Improved hydrodynamic cavitation device with expanded orifice plate for effective chlorotetracycline degradation: Optimization of device and operation parameters

Hydrodynamic cavitation (HC) is a promising technology for the degradation of organic pollutants. In this work, the degradation of chlorotetracycline in aqueous solution is performed by using an improved HC device with expanded orifice plate in three-dimension. Different instrument parameters in the improved HC device such as the diameter (X) of orifice distribution region, the length (Y) of orifice plate inlet region and the length (Z) of orifice plate outlet region are optimized. The influences of some operating parameters including inlet pressure, solution pH and initial chlorotetracycline concentration on the HC degradation of chlorotetracycline are investigated by using response surface methodology (RSM). Besides, the effects of inorganic anions, metal ions and H 2 O 2 on the degradation of chlorotetracycline by using HC are explored.

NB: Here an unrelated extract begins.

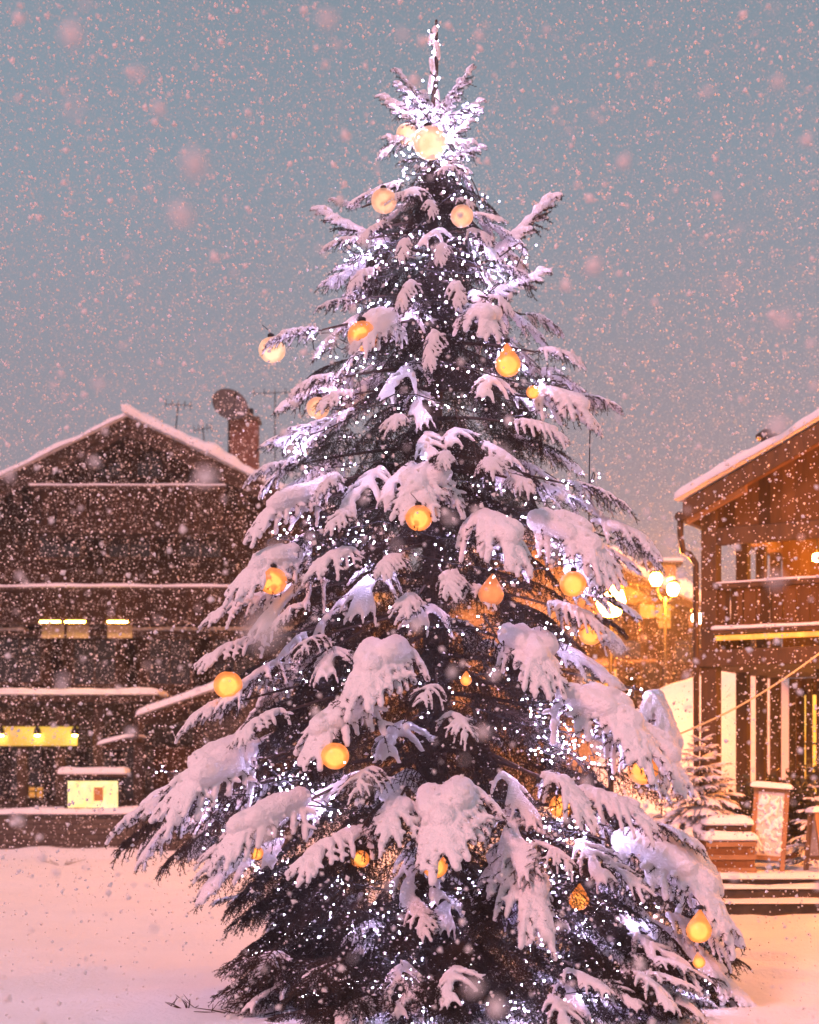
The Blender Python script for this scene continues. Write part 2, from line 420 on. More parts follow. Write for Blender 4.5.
HV = [make_proto('h', s, W=.47, npairs=8, rf=.033, rp=.08, cover=1, droop=.55, bare_from=.06, mound=7, voxel=.0125, hang=(.42, .8), arch=.3, plump=.5, needles=5200, lumps=.011) for s in (1, 2, 3, 4)]
MD = [make_proto('m', s, W=.42, npairs=8, rf=.029, rp=.042, cover=.9, droop=.45, bare_from=.08, mound=3, voxel=.012, hang=(.3, .65), arch=.25, plump=.25, needles=5200, lumps=.011) for s in (11, 12, 13, 14)]
LT = [make_proto('l', s, W=.44, npairs=9, rf=.023, rp=.03, cover=.6, droop=.35, hang=(.3, .7), arch=.15, bare_from=.1, mound=0, voxel=.012, needles=5200, extra_twigs=16) for s in (21, 22, 23)]
UP = [make_proto('u', s, W=.3, npairs=6, rf=.04, rp=.055, cover=.85, droop=-.1, bare_from=.0, upturn=.12, voxel=.014, needles=3600, extra_twigs=8) for s in (31, 32, 33)]
DK = [make_proto('d', s, W=.5, npairs=9, rf=.02, rp=.02, cover=.0, droop=.3, voxel=.02, needles=4600, extra_twigs=20) for s in (41, 42)]
LOWS = [make_proto('s', s, W=.46, npairs=7, rf=.034, rp=.05, cover=.7, droop=.3, bare_from=.1, voxel=.03, needles=3000, decimate=.6) for s in (51, 52, 53)]

tree = thing('spruce_tree', 'tall snow laden spruce christmas tree wound with fairy lights in the middle of the square', 'tree', (AX, AY, 0))
TI = Matrix.Translation((-AX, -AY, 0))
tp = []; tr = []
for i in range(24):
    z = 7.52 * i / 23; tp.append((.02 * math.sin(i * .9), .02 * math.cos(i * 1.3), z)); tr.append(.14 * (1 - z / 7.6) ** .9 + .008)
tb = MB().tube(tp, tr, 12); tb.build('trunk', M['bark'], tree, True)

NB = [0]
def frame(root, az, pitch, roll, s, sy=1.0):
    return Matrix.Translation(root) @ Matrix.Rotation(az, 4, 'Z') @ Matrix.Rotation(-pitch, 4, 'Y') @ Matrix.Rotation(roll, 4, 'X') @ Matrix.Diagonal((s, s * sy, s, 1))

def branch(proto, c, az, s, pitch, roll=0.0, sy=1.0, kc=.55, rise=None, needles=True, trunk_z=None):
    """one branch: stem from the trunk out to its frond, needles and snow as sub-parts. c = centre of the frond"""
    d = Vector((math.cos(az) * math.cos(pitch), math.sin(az) * math.cos(pitch), math.sin(pitch)))
    root = Vector(c) - d * (kc * s)
    m = frame(root, az, pitch, roll, s, sy)
    hz = math.hypot(root.x - AX, root.y - AY)
    tz = (root.z + (.1 + .12 * hz if rise is None else rise)) if trunk_z is None else trunk_z
    tz = max(.12, min(7.2, tz))
    A = Vector((AX, AY, tz)); mid = (A + root) / 2 + Vector((0, 0, .05 * hz))
    pts = []
    for k in range(7):
        t = k / 6; pts.append((A * (1 - t) ** 2 + mid * 2 * t * (1 - t) + root * t * t) - Vector((AX, AY, 0)))
    b = MB().tube(pts, [max(.009, .026 * (1 - .6 * k / 6)) * min(1, .5 + s * .5) for k in range(7)], 6)
    ml = TI @ m
    wv, wf = proto['wood']; w4 = np.c_[wv, np.ones(len(wv))] @ np.array(ml).T
    b.add([tuple(p[:3]) for p in w4], wf)
    bo = b.build('branch', M['twig'], tree, True)
    if proto['snow']:
        so = link('snow', proto['snow'], bo); so.matrix_local = ml
    no = link('needles', proto['needles'], bo); no.matrix_local = ml
    NB[0] += 1
    return bo

HERO = [ # px, py, size, pitch, kind
 (418, 484, .66, -58, 'h'), (380, 660, .8, -38, 'h'), (338, 716, .74, -52, 'h'), (212, 768, .86, -26, 'h'), (165, 800, .76, -13, 'm'),
 (448, 808, .84, -42, 'h'), (392, 812, .66, -35, 'm'), (525, 880, .84, -48, 'h'), (532, 650, .78, -40, 'h'), (612, 712, .95, -30, 'h'),
 (648, 740, .8, -48, 'h'), (566, 790, .68, -45, 'm'), (612, 800, .66, -38, 'm'), (680, 868, 1.05, -52, 'h'), (722, 985, .72, -24, 'm'),
 (664, 950, .72, -35, 'l'), (577, 538, .78, -55, 'h'), (625, 530, .6, -40, 'm'), (500, 530, .78, -40, 'h'), (448, 578, .5, -35, 'm'),
 (408, 600, .42, -38, 'm'), (272, 562, .68, -28, 'h'), (238, 602, .55, -28, 'm'), (286, 502, .66, -35, 'h'), (272, 466, .42, -20, 'm'),
 (340, 515, .42, -42, 'm'), (330, 556, .5, -48, 'm'), (388, 560, .42, -45, 'm'), (396, 418, .36, -42, 'm'), (335, 395, .42, -40, 'm'),
 (486, 314, .58, -42, 'h'), (378, 322, .58, -46, 'h'), (292, 332, .42, -14, 'm'), (312, 380, .44, -30, 'm'), (566, 400, .6, -34, 'h'),
 (596, 398, .4, -15, 'm'), (540, 425, .46, -36, 'm'), (560, 352, .42, -30, 'm'), (490, 462, .36, -45, 'm'), (443, 455, .36, -40, 'm'),
 (520, 480, .36, -45, 'm'), (600, 490, .52, -38, 'l'), (640, 548, .42, -42, 'm'), (232, 645, .55, -30, 'm'), (212, 706, .58, -32, 'm'),
 (290, 610, .42, -42, 'm'), (262, 815, .74, -40, 'h'), (330, 842, .7, -35, 'm'), (232, 842, .6, -32, 'm'), (418, 915, .42, -45, 'm'),
 (460, 720, .5, -42, 'l'), (430, 690, .4, -42, 'l'), (330, 480, .4, -38, 'm'), (555, 850, .5, -30, 'l'), (620, 868, .6, -45, 'l'),
 (365, 775, .46, -40, 'l'), (575, 610, .48, -42, 'm'), (480, 590, .4, -35, 'm'), (310, 640, .4, -40, 'l'), (258, 720, .5, -38, 'm'),
 (700, 930, .55, -55, 'm'),
]
KD = dict(h=HV, m=MD, l=LT, u=UP)
for i, (px, py, s, pt, k) in enumerate(HERO):
    c, ph = surf(px, py)
    # the camera looks up at the higher ones: they hang a little steeper
    fr = max(0, -math.sin(ph)); branch(KD[k][i % len(KD[k])], c, ph + rnd.uniform(-.2, .2), s, R(pt * (.45 - .18 * fr)), rnd.uniform(-.2, .2), rnd.uniform(.95, 1.15))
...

The formed intermediate products during the chlorotetracycline degradation are detected by using LC-MS. The results manifested that the chlorotetracycline molecules can be degraded into some organic compounds with low molecular weight in HC degradation process. And that, these intermediate products can be further oxidized into CO 2 , H 2 O and some inorganic ions with the extension of treatment time in the HC + H 2 O 2 system. The experimental results indicated that, for optimized device parameters (X = 32 mm, Y = 100 mm and Z = 200 mm), the degradation ratios can reach 78.53% and 94.65%, respectively, in HC and HC + H 2 O 2 systems under 3.0 bar inlet pressure, 10 mg/L initial chlorotetracycline concentration and pH = 7.0. And the mineralization ratio can reach 60.77% in the HC + H 2 O 2 system for 60 min treatment time, demonstrating that chlorotetracycline can be mineralized effectively. The existences of the inorganic anions and the metal ions show a certain inhibition effect for the chlorotetracycline degradation reactions by using HC. Overall, the work revealed that the HC is a potential technology for a large-scale treatment of antibiotics contaminated water.